When it became clear that Callaway was going to win county approval, the association acquiesced.

It was, Callaway says, the first industrial production at the mine since the Depression. But the moment of common cause came to an abrupt end after miners hit a vertical 4-inch fault in the bedrock. Millions of gallons of water gushed into the mine, draining a dozen nearby wells, including one at the Grizzly Hill School. Callaway paid for new wells and bottled water for several of the nine years the school imported water.

“Mining is a treacherous business,” said Alpers of the Geological Survey. “Sometimes you don’t know what you’ll find.”

In 1997, faced with an unstable mine floor and a drop in gold prices, the mine closed.

“We’d barely gotten started,” Callaway said.

A consultant had determined that there were 257,000 ounces of gold in the San Juan Ridge mine, but Callaway extracted only 17,000 ounces before the mine closed.

Two years ago, with gold prices near record highs, Callaway, the chief executive of San Juan Mining, reappeared, this time telling residents that horizontal drilling would avoid another calamity.

But the Taxpayers Association is not willing to give him a second chance. Members are concerned not only about another accident but also about the possibility that the daily operation of the mine could siphon off millions of gallons of water, especially in drought years.

“It could cause chronic dewatering problems,” said the group’s president, Sol Henson, 35, a hydrologist who grew up here and still lives here.

Callaway rejects the association’s argument.

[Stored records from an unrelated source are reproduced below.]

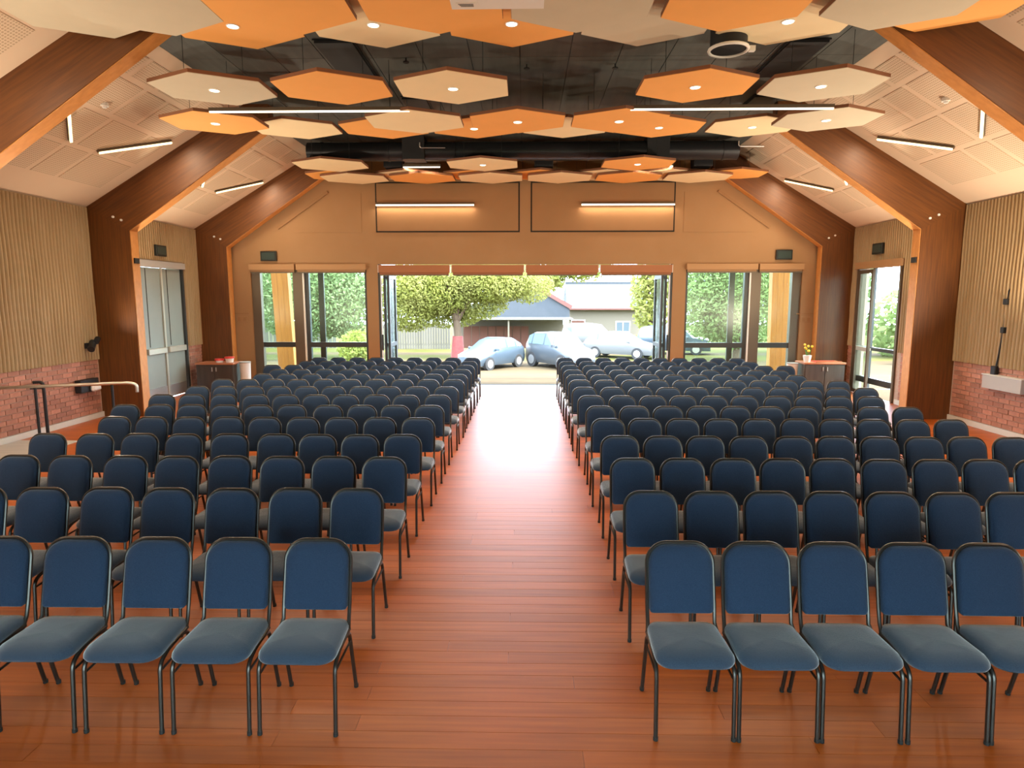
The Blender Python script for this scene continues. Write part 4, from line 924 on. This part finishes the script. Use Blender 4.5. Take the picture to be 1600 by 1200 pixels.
# cars
def car(label, x, y, rz, L, Wd, H, paint, kind, cat='car'):
    """kind: list of stations (t along length 0=front..1=rear, belt height, roof height)"""
    o = empty('parked_car', label, cat, (x, y, gz(x, y)), rz)
    b = bmesh.new(); rings = []; hw = Wd / 2
    for t, belt, roof in kind:
        xx = (t - 0.5) * L; e = 1 - 0.16 * max(0, abs(t - 0.5) * 2 - 0.72) / 0.28
        cab = roof - belt > 0.08
        wr = hw * (0.76 if cab else 0.9) * e; wb = hw * e
        pts = [(-wb * 0.9, 0.24), (-wb, 0.45), (-wb, belt - 0.18), (-wb * 0.96, belt), (-wr, roof - 0.04), (-wr * 0.75, roof), (wr * 0.75, roof), (wr, roof - 0.04), (wb * 0.96, belt), (wb, belt - 0.18), (wb, 0.45), (wb * 0.9, 0.24)]
        rings.append([b.verts.new((xx, p[0], p[1])) for p in pts])
    n = 12
    for i in range(len(rings) - 1):
        for k in range(n): b.faces.new((rings[i][k], rings[i][(k + 1) % n], rings[i + 1][(k + 1) % n], rings[i + 1][k]))
    b.faces.new(rings[0]); b.faces.new(list(reversed(rings[-1])))
    co = [[v.co.copy() for v in r] for r in rings]
    mk('body', b, paint, o, smooth=True)
    def quad(nm, A, B2, D, E2, m, off):
        q = bmesh.new(); ctr = (A + B2 + D + E2) / 4; P = [ctr + (p - ctr) * 0.88 for p in (A, B2, D, E2)]
        nn = (P[1] - P[0]).cross(P[3] - P[0]).normalized()
        if nn.dot(ctr - Vector((0, 0, 0.7))) < 0: nn = -nn
        v0 = [q.verts.new(p + nn * off) for p in P]; v1 = [q.verts.new(p - nn * 0.03) for p in P]
        q.faces.new(v0); q.faces.new(list(reversed(v1)))
        for k in range(4): q.faces.new((v0[k], v1[k], v1[(k + 1) % 4], v0[(k + 1) % 4]))
        mk(nm, q, m, o)
    for i in range(len(kind) - 1):
        r0, r1 = kind[i][2] - kind[i][1], kind[i + 1][2] - kind[i + 1][1]
        if r0 > 0.08 and r1 > 0.08:
            for k0, k1 in ((3, 4), (8, 7)): quad('side_window', co[i][k0], co[i + 1][k0], co[i + 1][k1], co[i][k1], 'car_glass', 0.012)
        elif r0 <= 0.08 < r1: quad('windscreen', co[i][4], co[i][7], co[i + 1][7], co[i + 1][4], 'car_glass', 0.012)
        elif r1 <= 0.08 < r0: quad('rear_window', co[i][4], co[i][7], co[i + 1][7], co[i + 1][4], 'car_glass', 0.012)
    wr = H * 0.215
    for tx in (0.19, 0.81):
        for sy in (-1, 1):
            q = bmesh.new(); cyl(q, ((tx - 0.5) * L, sy * (hw - 0.1) - 0.11, wr), wr, 0.22, 22, 'y'); wl = mk('wheel', q, 'tyre', o)
            q = bmesh.new(); cyl(q, ((tx - 0.5) * L, sy * (hw + 0.015) - 0.01, wr), wr * 0.62, 0.02, 16, 'y'); mk('hub_cap', q, 'steel', wl)
    for sy in (-1, 1):
        mk('head_lamp', bx(-L / 2 + 0.0, -L / 2 + 0.22, sy * hw * 0.62 - 0.17, sy * hw * 0.62 + 0.17, 0.62, 0.74, bev=0.02), 'car_lamp', o)
        mk('tail_lamp', bx(L / 2 - 0.16, L / 2 + 0.01, sy * hw * 0.66 - 0.12, sy * hw * 0.66 + 0.12, 0.72, 0.9, bev=0.02), 'red_lid', o)
        mk('mirror', bx(-0.2 * L, -0.2 * L + 0.12, sy * (hw + 0.08) - 0.09, sy * (hw + 0.08) + 0.09, H * 0.62, H * 0.70, bev=0.02), paint, o)
HATCH = [(0.0, 0.62, 0.64), (0.05, 0.78, 0.80), (0.24, 0.94, 0.97), (0.42, 0.98, 1.40), (0.56, 1.0, 1.50), (0.76, 1.02, 1.47), (0.93, 1.03, 1.22), (0.985, 0.95, 0.98), (1.0, 0.8, 0.82)]
SUV = [(0.0, 0.7, 0.72), (0.04, 0.92, 0.95), (0.24, 1.05, 1.08), (0.36, 1.1, 1.62), (0.55, 1.12, 1.74), (0.82, 1.12, 1.72), (0.95, 1.12, 1.58), (0.985, 1.08, 1.12), (1.0, 0.8, 0.84)]
car('pale blue hatchback parked on the street before the aisle', -1.6, 31.5, math.radians(52), 3.5, 1.62, 1.5, 'car_blue', HATCH)
car('silver off road wagon parked beside the blue hatchback', 1.72, 31.8, math.radians(126), 3.7, 1.75, 1.75, 'car_silver', SUV)
car('white hatchback parked at the right of the wide opening', 5.6, 37.2, math.radians(150), 4.1, 1.75, 1.5, 'car_white', HATCH)
car('pale blue wagon behind the white hatchback', 9.2, 39.8, math.radians(165), 4.4, 1.8, 1.6, 'car_blue', SUV)
car('white wagon parked beyond the silver wagon', 4.6, 43.5, math.radians(175), 4.3, 1.8, 1.6, 'car_white', SUV)
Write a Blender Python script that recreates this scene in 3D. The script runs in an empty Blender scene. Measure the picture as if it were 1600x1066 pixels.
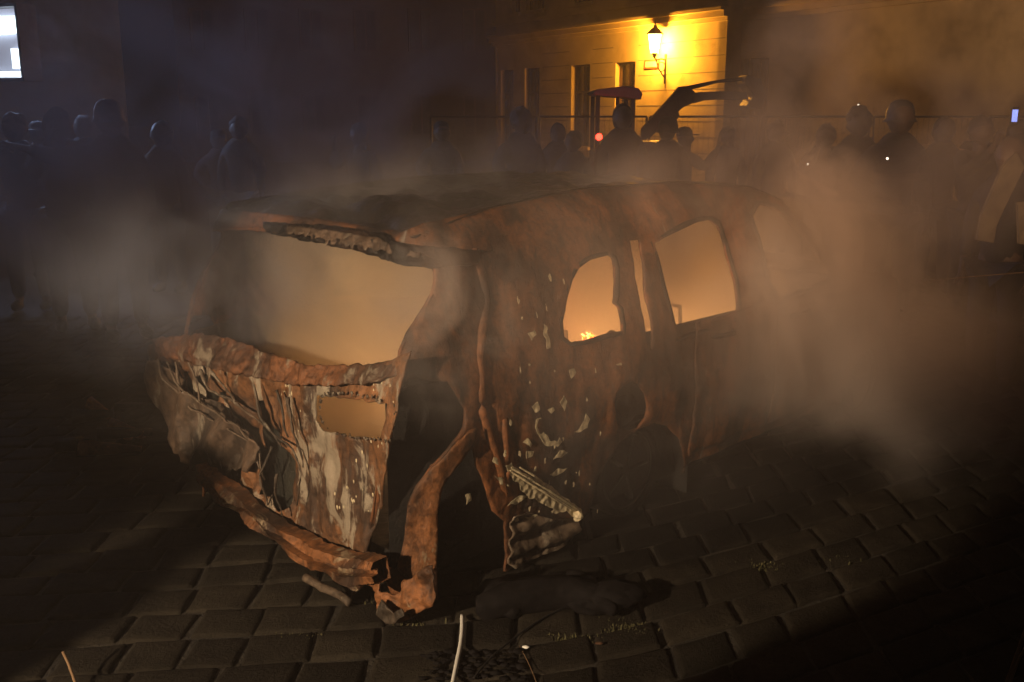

“The idea that the whole community would be depleted of water has no basis,” he said. “That’s just a function of a political campaign being waged against the project.”

Callaway says he has spent $1.8 million in the permit process and expects to pay an equal amount before it is over. The cost includes monthly monitoring of local wells. More than 100 homeowners signed up to have their well water tested.

In a letter to Nevada County planning officials, Callaway said politics, not science, was driving the decision about “what is a reasonable amount of data collection.” He balked at providing a blank check for more well water studies.

The Taxpayers Association disagreed. It hired Tom Myers, a consultant on mining’s impact on water supplies, who told county officials that the wells should be monitored for two years “to assess the potential impacts of the proposed reopening of the mine.”

County planning officials are expected to meet with Callaway soon to try to resolve the impasse over water monitoring. An environmental impact report, required by state law, will be written by independent consultants, at Callaway’s expense. After written commentary and public hearings, it will be up to county officials to decide the future of the mine on San Juan Ridge. If Callaway succeeds, he expects to have a permit by 2016 and open the mine the following year.

But he is growing frustrated. “You can’t have profits, grow the economy, provide jobs and tax revenue without impacts,” he said. “As a society, we have to accept there is a price to pay.”